For many, the cedar canopy on the island at Butler Lake Park in Libertyville is a reminder of long-ago summer nights sprawled on the lawn across the narrow lagoon and listening to live music.

Built more than 40 years ago, the band shell hopped for a while. But in recent times, its only use has been the Libertyville Village Band's annual appearance as the prelude to the Fourth of July fireworks show.

Soon, the sagging structure and accompanying components will be torn down, leaving a concrete slab and a tiny brick storage building as the remains of a project envisioned and pursued by a local drummer in the 1960s.

"That was really his baby a long time ago," said Cecile Harris, whose husband, Dale, got the ball rolling on what originally was simply known as the community band shell. "He just got this idea to have community concerts out there. We had fundraisers, (and) a lot of builders donated the labor and materials.
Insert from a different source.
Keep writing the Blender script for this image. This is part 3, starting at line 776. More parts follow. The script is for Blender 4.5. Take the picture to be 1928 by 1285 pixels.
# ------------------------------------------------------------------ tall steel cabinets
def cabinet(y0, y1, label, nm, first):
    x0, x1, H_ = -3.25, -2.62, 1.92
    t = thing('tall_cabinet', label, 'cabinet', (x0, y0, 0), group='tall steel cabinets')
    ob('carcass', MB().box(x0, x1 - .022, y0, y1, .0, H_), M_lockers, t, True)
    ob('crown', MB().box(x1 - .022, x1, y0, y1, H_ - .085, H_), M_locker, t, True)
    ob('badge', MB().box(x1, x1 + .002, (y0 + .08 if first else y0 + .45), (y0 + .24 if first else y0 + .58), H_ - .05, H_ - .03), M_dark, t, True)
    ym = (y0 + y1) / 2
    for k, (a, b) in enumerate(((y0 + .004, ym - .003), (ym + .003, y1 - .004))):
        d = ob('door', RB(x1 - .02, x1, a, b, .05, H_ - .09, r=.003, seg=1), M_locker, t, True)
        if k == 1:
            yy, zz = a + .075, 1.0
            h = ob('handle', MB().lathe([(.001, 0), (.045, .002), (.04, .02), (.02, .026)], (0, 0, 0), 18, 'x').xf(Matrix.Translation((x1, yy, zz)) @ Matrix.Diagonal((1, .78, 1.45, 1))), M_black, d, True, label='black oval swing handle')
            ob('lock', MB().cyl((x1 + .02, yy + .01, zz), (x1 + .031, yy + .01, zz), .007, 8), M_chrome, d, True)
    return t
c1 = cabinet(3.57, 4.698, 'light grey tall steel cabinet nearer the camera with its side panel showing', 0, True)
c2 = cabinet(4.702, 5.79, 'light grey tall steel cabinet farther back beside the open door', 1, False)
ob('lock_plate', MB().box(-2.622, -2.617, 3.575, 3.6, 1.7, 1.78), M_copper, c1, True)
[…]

It has a lot of history."

The Libertyville village board last week approved a contract with Continental Construction Co., of Evanston, for $31,000 to remove the roof over the performance area and the laminated arches and knee walls, and to button up what's left.

The village staff already has removed some electrical fixtures and wiring in advance of that work.

What to do with the band shell, which has fallen into disrepair, had been discussed periodically for about six years before village officials took the plunge.

"The cost of fixing what was there was going to be substantial," Mayor Terry Weppler said. "Our thought is we'll probably put up some type of pavilion that can be used year-round" and would provide a greater benefit to residents.

The potential replacement has not been determined.

"It'll be a functional place for people to gather," said Connie Kowal, who heads the village's parks department and Sports Complex.

As he pursued the band shell, Harris' ally on the village board was Bill Robbins, a lifelong resident and linotype operator.

Besides championing the band shell, Robbins was instrumental in a village building program that included the public works and municipal facilities, as well as a fire station on Milwaukee Avenue.

The band shell had been open and operating for a few years, hosting a variety of community musical groups, when Robbins died in office at the age of 48.

In 1969, at Harris' urging, the structure on the island was rededicated as the William K. Robbins Memorial Band Shell and a plaque was affixed to the storage building.

The plaque will remain on the building.

Bands that played there through the years included the Hough Vocalaires -- named for the huge local company where Harris worked.

But activity diminished over time, and even the cavalcade of bands that played on the Fourth of July thinned to only the Village Band. Still, band manager Paul Schmidt said playing that gig has a certain charm.

"It's on a little island. It's cool," he said. "It's more than just a band shell -- it's the whole venue."